>> Begin Dataset extract

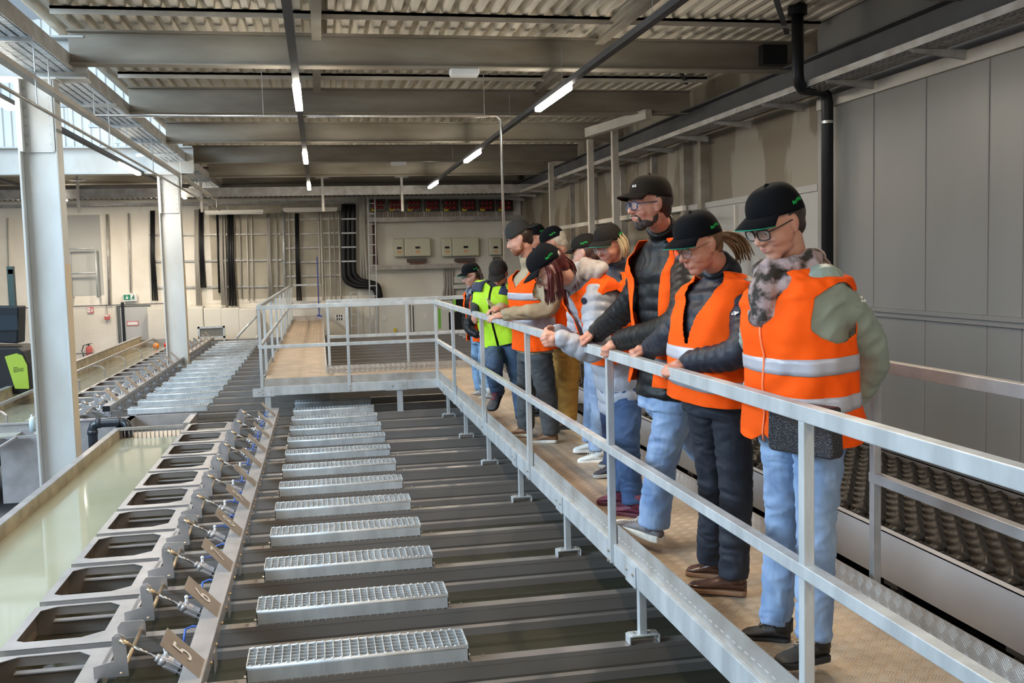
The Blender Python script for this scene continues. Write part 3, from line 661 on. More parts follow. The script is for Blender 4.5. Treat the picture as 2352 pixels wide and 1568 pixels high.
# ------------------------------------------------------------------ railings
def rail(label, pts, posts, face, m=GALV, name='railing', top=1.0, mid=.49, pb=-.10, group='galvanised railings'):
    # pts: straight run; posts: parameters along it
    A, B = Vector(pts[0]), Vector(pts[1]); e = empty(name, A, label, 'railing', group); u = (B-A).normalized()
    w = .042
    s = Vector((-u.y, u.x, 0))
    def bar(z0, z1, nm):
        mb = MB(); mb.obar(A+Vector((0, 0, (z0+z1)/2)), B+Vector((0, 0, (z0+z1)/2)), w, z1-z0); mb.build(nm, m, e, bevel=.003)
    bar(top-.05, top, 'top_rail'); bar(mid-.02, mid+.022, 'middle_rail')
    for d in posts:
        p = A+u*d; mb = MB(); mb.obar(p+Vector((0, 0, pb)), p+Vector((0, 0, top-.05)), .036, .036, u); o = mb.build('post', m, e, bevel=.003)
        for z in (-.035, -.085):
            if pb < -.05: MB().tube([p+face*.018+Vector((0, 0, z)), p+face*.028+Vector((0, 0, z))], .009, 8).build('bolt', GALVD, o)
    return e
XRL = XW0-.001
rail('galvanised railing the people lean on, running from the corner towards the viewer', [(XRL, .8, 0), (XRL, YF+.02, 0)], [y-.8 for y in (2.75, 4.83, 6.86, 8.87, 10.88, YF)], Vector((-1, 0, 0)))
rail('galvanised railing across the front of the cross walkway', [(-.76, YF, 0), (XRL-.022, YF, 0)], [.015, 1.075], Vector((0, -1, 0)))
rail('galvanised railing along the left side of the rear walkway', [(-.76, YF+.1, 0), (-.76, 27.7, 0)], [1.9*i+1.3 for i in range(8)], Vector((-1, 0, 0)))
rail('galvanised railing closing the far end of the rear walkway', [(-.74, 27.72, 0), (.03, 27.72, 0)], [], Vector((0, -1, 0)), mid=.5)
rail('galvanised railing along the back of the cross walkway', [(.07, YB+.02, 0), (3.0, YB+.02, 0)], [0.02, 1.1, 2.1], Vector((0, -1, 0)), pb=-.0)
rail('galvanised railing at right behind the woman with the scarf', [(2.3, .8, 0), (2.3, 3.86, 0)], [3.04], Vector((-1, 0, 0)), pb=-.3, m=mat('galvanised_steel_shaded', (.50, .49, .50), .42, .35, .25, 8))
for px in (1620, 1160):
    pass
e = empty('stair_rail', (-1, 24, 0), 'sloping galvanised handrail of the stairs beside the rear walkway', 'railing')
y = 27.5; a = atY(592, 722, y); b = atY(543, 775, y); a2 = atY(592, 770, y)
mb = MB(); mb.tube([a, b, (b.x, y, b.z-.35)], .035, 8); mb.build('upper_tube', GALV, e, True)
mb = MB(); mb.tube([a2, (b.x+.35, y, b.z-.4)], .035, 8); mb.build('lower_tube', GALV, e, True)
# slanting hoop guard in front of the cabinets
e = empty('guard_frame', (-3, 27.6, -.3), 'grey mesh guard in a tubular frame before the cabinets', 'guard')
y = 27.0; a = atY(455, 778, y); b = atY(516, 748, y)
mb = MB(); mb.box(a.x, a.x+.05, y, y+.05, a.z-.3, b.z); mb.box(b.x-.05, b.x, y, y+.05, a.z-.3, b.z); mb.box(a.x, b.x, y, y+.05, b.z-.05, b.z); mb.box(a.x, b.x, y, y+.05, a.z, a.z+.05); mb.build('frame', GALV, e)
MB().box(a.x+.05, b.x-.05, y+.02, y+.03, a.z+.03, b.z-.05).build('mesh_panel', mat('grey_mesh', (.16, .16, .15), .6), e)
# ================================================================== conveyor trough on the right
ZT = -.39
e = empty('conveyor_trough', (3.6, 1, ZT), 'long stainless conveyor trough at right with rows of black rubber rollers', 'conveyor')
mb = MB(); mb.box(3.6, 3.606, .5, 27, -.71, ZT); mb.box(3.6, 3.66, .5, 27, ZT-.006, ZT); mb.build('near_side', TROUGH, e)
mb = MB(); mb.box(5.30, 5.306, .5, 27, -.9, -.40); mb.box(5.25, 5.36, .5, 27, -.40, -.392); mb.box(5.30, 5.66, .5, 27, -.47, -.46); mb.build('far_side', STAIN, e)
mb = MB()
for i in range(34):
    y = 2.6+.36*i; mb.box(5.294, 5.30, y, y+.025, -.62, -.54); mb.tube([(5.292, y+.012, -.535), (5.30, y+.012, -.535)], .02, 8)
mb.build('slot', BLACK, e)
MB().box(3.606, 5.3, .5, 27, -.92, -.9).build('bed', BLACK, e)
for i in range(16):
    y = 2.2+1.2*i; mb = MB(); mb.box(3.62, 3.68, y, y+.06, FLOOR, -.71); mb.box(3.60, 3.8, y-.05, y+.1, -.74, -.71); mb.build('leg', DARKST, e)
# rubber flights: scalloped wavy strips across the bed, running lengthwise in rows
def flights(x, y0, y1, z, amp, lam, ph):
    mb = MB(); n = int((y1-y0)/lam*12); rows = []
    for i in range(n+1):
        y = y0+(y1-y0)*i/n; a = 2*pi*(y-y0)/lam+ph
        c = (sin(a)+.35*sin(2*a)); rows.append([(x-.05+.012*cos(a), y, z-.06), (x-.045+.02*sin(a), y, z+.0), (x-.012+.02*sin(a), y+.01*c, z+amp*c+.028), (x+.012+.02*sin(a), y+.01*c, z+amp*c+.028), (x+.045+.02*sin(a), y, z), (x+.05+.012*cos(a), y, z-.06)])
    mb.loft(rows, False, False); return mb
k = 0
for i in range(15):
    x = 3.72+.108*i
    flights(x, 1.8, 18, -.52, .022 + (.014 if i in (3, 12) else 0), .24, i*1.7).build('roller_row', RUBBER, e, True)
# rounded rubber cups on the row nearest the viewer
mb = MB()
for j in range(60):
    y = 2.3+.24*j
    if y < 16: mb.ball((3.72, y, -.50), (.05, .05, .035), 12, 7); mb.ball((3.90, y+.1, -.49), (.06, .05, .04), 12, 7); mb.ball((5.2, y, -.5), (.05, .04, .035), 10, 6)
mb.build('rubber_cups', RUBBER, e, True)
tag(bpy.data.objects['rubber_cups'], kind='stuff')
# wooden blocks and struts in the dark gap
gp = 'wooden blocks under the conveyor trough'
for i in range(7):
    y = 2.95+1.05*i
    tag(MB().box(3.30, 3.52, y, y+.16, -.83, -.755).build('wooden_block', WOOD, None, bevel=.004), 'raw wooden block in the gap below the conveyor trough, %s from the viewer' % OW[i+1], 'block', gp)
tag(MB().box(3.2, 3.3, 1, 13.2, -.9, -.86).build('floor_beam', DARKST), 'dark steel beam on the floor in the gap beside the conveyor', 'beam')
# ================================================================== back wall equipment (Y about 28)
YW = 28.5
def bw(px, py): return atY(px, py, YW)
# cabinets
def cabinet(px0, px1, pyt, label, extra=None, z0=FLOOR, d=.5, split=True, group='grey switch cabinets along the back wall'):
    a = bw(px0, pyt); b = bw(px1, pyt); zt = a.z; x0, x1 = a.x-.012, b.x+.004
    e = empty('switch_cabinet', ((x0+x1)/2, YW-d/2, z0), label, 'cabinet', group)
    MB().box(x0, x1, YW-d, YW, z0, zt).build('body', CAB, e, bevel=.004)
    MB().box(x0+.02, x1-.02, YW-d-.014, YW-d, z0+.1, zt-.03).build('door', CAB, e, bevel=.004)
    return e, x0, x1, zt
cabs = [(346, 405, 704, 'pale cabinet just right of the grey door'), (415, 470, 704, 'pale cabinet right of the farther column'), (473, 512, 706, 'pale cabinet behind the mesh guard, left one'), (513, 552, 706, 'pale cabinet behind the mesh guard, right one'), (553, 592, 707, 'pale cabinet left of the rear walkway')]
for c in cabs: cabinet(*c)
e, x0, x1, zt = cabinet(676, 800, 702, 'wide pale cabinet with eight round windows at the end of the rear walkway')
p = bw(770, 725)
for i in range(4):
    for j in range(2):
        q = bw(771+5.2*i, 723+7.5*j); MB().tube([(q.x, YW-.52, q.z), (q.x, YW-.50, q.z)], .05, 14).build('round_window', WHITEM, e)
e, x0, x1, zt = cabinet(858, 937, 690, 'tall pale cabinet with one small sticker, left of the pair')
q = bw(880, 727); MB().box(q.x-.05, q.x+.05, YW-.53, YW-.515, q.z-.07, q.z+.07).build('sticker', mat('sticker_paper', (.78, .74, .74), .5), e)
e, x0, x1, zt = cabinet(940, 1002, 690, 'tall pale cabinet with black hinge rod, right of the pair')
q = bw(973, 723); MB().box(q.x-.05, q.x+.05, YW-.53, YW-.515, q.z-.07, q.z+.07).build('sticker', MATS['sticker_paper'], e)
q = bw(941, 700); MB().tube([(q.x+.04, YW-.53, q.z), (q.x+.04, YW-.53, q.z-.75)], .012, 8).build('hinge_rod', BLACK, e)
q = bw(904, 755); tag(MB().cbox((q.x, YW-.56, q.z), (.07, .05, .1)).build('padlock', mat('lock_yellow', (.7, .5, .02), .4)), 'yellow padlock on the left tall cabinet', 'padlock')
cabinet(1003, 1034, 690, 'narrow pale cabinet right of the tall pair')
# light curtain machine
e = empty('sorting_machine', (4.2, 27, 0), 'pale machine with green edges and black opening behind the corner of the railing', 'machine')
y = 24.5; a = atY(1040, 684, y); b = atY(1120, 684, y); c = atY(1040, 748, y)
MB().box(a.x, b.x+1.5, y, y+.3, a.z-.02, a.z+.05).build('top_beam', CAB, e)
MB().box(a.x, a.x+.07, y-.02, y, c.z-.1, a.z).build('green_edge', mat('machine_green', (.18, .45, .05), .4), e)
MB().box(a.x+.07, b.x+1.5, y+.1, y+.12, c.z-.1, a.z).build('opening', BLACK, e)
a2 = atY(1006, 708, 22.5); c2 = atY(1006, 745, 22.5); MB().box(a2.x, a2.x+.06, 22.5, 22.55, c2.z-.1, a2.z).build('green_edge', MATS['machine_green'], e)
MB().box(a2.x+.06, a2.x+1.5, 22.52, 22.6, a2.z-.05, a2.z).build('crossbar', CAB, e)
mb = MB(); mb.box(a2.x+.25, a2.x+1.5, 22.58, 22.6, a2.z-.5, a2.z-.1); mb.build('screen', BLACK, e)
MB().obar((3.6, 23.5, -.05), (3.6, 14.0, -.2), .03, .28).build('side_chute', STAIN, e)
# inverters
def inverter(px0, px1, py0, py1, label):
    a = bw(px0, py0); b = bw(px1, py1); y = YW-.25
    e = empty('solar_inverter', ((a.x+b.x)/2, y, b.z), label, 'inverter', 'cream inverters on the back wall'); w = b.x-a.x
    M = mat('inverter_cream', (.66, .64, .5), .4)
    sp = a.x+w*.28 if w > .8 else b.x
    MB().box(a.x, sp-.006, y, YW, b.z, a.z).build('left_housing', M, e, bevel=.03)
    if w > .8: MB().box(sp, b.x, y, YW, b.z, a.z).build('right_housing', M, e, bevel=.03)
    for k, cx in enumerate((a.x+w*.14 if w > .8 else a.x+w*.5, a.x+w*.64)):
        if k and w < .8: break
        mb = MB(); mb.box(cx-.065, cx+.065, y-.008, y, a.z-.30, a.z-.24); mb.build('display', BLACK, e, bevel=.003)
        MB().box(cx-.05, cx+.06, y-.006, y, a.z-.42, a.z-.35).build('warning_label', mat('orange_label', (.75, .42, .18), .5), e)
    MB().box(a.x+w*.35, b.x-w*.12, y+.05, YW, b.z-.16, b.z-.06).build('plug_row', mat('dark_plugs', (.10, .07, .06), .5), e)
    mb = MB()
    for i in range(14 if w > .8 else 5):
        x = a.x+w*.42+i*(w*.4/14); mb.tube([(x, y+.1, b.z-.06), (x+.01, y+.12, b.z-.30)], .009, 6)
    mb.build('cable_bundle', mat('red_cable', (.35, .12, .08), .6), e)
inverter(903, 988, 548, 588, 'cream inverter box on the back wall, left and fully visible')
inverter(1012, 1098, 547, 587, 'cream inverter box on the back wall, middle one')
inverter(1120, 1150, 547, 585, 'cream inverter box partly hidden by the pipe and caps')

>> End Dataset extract

> **Written problem**
Copy down every line of the material above that includes the string "wide".

> **Result of the exercise**
The Blender Python script for this scene continues. Write part 3, from line 661 on. More parts follow. The script is for Blender 4.5. Treat the picture as 2352 pixels wide and 1568 pixels high.
e, x0, x1, zt = cabinet(676, 800, 702, 'wide pale cabinet with eight round windows at the end of the rear walkway')